Spring Garden is largely known as a farming area, but limited access and inconsistent water supply has long plagued the quiet rural south Trelawny community.

This is to the dismay of frustrated residents, some of whom told the Western STAR that they have to struggle carrying several jugs and buckets to one of three standpipes in the community just to get water.

The water, they noted, comes from the neighbouring St Vincent district, despite the fact that Spring Garden has a river and gets periodic rain.

"We need help because a years we a go through this," said one Dianne Annon-Green.

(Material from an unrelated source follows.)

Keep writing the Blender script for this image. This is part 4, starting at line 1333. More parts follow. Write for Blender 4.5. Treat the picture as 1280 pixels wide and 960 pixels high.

"There has been no water in the community for a while, and when it is here, only the people on the stretch of road get [water] because them deh near the standpipe. So, it is not everybody can get water or have even have pipe in them yard," she added.

 

LONG DISTANCE TO TRAVEL

 

Annon-Green, however, admitted that she is one of those people who does not get water from the standpipes, because she would have to travel quite a long distance. Instead, her household depends on the rain or the river that is close by.

"In drought, a the river a we source. Some people have to take taxi to come river to full up drum. We want things fi gwaan, the community want some help," she argued.

According to another woman, Sharon Wallace, she has to travel from Tank Hill in order to get water.

"It is very hard. It's been quite a while since we got any. Is check I come check just now and see little a come through the pipe, and is a drive I have to hire," said Wallace, who had some 10 jugs with her.

"So each time we want water, we have to come down here. And we sometimes have to take the river water too, and even drink it. That can't be all that safe. If we had a pipe up where we are living, then I would not have to come here or go Ulster Spring, Gentles, and all over for water," she added.